Marcin Tomaka
Z Wikipedii
Ks. Marcin Tomaka (1884-1942) – polski kapłan katolicki, Sługa Boży.
Legionista, dwukrotnie ranny, przeszedł cały szlak bojowy, budowniczy kościoła w Haczowie, męczennik Oświęcimia i Dachau., wydawca miesięcznika. Urodzony 15 maja 1884 r. w m. Krasne k. Rzeszowa. W latach 1906-1914 uczył się w gimnazjum w Rzeszowie. Wstąpił do Legionów, by walczyć o wyzwolenie spod zaborów. Mimo że był dwukrotnie ranny, przeszedł cały szlak legionowych walk.
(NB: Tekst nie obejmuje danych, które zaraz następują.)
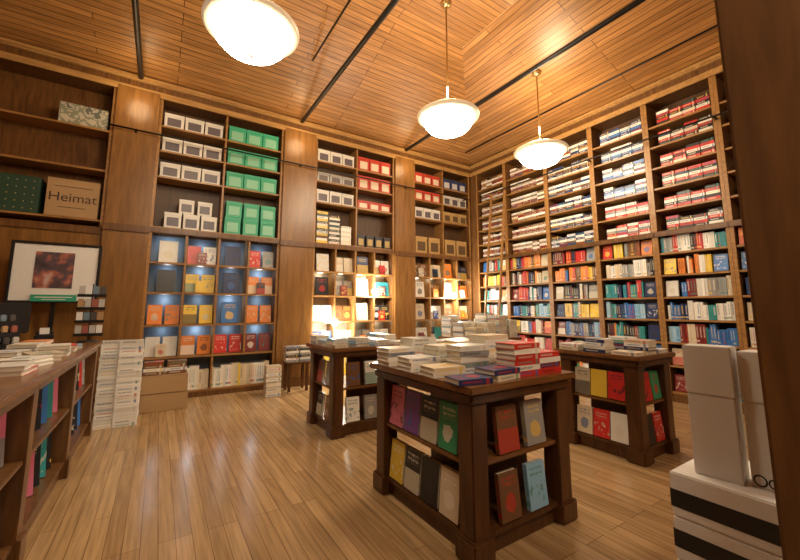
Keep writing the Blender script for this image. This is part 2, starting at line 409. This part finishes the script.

Wstąpił w 1918 r. do Seminarium Duchownego w Przemyślu. Święcenia otrzymał 11 czerwca 1922 r. i został skierowany do Sokołowa., potem do Leżajska, gdzie przez pół roku administrował parafią. Po urlopie zdrowotnym,pracował w Kobylanach i Przemyślu. W 1929 r. został sekretarzem generalnego Katolickiego Stowarzyszenia Młodzieży Żeńskiej w diecezji przemyskiej i pełnił tę funkcję przez pięć lat. Był inicjatorem miesięcznika diecezjalnego dla kół KSMŻ i w 1930 r. organizatorem pierwszych rekolekcji zamkniętych dla prezesek stowarzyszeń działających w diecezji. W 1937 r. został proboszczem w Haczowie, k. Krosna, gdzie remontował zabytkową świątynię, a w 1935 rozpoczął budowę nowego kościoła. Gdy Niemcy wkroczyli do Haczowa 8 września 1939 r. i rozpoczęła się okupacja, wspierał duchowo, moralnie i finansowo parafian, przynosząc im pocieszenie i duchowe wsparcie. Zwracał uwagę na niemoralne zachowania się żołnierzy niemieckich, odmawiał im kwaterowania na plebani. Ta postawa polskiego kapłana wywołała u Niemców gniew i pragnienie odwetu. Dlatego aresztowali go 19 czerwca 1940 r. i wywieźli do więzienia w Sanoku, a potem do obozu koncentracyjnego w Oświęcimiu i stamtąd go do obozu w Dachau, gdzie otrzymał numer 22242. Przez dwa lata pobytu w obozie, poddawany był okrutnym torturom przez niemieckich strażników. Nieludzkie traktowanie, bicie, głodzenie i niewolnicza praca sprawiły, że siły księdza się wyczerpały. Ostatnich sakramentów świętych udzielił mu niemiecki ksiądz – więzień obozu. Twierdził, że nie boi się śmierci, bo jest na nią przygotowany. Zmarł 8 lipca 1942 r., i jak piszą biografowie, aby otrzymać nagrodę za wierność, którą przypłacił męczeńską śmiercią. Mieszkańcy Haczowa jeszcze długo po wojnie nie przyjmowali do wiadomości, śmierci swojego proboszcza i oczekiwali na jego powrót. Ks. Tomakę upamiętniają tablice wmurowane w przemyskiej katedrze i Sanktuarium św. Józefa w Kaliszu.